Quite apart from whether these episodes are mean-spirited (they probably are), is the fact that this kind of hoary joke is pretty stale to begin with. I was already over it when I was in seventh grade and had a particularly cornball “social studies” teacher.

Does the OP suffer from some sort of social anxiety?

I agree completely that “Jokes at other people’s expense” (and things like Borat or radio station prank calls) are extremely dickish and unfunny- but the “Party? What Party?” thing strikes me as harmless fun. It’s an ideal opportunity to respond with “Well, if there’s no party, I guess I’ll just take this six-pack home and drink it there instead” (or something equally light-hearted), “breaking the ice” and showing themselves to be a “good sport”.

OP, I don’t find either of your examples funny, and it would cast a pall on future relations with the people who thought that was funny for me, too.
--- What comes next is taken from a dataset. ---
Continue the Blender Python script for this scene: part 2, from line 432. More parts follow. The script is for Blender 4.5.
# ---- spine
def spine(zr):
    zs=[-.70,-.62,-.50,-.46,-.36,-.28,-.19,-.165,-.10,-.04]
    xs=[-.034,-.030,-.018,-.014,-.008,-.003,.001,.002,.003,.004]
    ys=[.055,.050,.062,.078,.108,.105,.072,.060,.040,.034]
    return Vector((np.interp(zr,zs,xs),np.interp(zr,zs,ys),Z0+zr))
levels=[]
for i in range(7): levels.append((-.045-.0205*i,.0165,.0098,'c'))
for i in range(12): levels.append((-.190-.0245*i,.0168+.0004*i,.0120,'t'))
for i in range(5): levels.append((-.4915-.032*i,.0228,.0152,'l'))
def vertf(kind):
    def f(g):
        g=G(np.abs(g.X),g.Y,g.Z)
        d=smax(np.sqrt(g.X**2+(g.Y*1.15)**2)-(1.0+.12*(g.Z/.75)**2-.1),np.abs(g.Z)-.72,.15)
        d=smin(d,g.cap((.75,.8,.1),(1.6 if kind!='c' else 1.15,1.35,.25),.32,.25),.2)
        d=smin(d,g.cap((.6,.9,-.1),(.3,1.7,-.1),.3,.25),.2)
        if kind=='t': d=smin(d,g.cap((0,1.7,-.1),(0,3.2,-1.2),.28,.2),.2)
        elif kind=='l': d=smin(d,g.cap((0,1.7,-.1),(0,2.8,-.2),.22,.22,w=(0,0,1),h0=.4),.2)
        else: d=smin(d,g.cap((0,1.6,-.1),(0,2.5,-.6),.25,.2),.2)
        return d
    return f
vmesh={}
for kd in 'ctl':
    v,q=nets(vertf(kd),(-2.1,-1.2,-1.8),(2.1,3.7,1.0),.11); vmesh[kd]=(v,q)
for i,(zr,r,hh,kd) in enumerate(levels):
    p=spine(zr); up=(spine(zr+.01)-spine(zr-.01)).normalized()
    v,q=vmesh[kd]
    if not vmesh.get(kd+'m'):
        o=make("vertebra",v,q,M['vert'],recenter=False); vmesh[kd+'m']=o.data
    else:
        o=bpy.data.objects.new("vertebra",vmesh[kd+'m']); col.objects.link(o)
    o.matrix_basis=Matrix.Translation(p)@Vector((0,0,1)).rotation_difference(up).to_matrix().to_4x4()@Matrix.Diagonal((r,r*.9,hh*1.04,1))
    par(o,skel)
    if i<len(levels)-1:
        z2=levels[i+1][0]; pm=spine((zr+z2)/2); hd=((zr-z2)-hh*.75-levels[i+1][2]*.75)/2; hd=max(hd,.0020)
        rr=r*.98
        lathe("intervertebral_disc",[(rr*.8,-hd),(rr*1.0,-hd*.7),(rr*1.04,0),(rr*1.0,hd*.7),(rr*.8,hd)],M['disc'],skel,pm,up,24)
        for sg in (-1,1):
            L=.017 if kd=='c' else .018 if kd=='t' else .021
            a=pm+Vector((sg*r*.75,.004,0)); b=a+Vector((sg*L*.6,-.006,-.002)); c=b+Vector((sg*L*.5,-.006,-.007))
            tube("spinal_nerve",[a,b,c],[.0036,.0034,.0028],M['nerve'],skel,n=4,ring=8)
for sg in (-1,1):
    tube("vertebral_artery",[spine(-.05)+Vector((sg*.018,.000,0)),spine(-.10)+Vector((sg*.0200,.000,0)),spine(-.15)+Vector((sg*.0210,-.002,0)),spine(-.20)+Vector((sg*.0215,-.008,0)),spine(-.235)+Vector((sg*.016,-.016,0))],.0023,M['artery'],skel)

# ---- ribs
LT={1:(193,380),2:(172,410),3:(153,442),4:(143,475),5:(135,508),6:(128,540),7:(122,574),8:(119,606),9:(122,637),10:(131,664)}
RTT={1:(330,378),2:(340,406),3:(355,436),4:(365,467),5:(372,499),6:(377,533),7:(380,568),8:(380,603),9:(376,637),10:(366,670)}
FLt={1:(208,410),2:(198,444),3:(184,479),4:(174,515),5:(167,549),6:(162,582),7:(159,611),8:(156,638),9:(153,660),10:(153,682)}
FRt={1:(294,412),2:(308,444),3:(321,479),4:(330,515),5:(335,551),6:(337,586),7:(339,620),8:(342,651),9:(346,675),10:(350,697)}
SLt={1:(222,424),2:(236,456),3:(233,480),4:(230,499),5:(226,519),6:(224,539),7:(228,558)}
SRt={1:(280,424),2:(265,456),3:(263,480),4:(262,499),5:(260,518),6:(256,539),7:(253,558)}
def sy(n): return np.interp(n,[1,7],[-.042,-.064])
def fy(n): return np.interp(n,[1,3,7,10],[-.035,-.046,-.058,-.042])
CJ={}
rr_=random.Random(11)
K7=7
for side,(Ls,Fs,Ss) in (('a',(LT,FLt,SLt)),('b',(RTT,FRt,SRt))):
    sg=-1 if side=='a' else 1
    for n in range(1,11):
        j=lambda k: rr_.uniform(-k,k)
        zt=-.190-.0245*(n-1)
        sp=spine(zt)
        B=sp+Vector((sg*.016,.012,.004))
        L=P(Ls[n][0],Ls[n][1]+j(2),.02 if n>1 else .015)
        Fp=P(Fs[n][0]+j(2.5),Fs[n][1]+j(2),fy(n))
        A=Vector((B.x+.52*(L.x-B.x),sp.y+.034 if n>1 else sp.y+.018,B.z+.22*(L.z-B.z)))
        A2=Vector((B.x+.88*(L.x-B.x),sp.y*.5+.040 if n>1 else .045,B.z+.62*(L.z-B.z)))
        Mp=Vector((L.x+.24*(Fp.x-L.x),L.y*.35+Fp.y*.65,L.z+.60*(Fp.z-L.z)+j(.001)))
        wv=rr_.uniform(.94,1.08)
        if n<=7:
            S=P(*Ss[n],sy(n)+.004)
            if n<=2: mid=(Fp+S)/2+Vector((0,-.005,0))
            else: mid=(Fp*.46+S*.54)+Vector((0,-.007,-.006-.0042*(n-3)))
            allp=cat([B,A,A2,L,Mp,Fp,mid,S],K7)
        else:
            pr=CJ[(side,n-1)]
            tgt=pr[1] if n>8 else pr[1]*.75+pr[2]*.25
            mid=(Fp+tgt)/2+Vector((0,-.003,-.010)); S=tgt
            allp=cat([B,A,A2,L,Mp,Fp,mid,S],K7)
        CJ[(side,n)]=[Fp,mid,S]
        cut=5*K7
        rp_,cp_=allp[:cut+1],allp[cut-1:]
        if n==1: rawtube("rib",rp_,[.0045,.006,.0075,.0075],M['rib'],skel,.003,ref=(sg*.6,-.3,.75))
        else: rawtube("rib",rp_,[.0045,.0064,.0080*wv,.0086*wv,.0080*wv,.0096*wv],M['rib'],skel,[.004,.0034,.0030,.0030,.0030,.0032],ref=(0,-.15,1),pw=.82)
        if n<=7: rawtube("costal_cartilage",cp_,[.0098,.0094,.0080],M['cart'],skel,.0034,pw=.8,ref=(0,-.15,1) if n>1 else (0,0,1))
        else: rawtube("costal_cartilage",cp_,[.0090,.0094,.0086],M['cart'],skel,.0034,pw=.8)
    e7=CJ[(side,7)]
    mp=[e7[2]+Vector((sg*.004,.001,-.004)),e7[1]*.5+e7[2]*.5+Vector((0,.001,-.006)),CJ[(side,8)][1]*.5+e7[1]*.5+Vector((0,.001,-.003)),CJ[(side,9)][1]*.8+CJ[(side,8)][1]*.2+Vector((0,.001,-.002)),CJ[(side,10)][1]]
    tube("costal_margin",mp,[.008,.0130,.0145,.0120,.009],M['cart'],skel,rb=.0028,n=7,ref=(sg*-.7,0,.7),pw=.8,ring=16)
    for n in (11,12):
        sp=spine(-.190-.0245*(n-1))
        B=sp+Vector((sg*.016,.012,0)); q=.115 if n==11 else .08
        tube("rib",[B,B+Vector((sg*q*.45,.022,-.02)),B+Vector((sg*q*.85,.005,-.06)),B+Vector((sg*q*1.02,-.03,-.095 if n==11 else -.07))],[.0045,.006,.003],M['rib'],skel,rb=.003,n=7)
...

I have an excellent sense of humour, but my tolerance for mean-spirited “jokes” like these examples is almost zero - saying mean things to people and then “Just kidding!” doesn’t negate the meanness, in my opinion.

Celebrity example of this - Shannen Doherty’s show “Scare Tactics” - I would consider it one of the meannest things I’ve ever seen on tv. The premise is that you tell people (or put them in situations) where they think something horrible is happening to them or someone else, and then Surprise! it was just a joke! That person you saw falling off the roof and being killed - ha! Just a joke! You thought you were being arrested and put in jail? You thought your child was dead? Ha! Gotcha! Not funny - not funny at all, to me.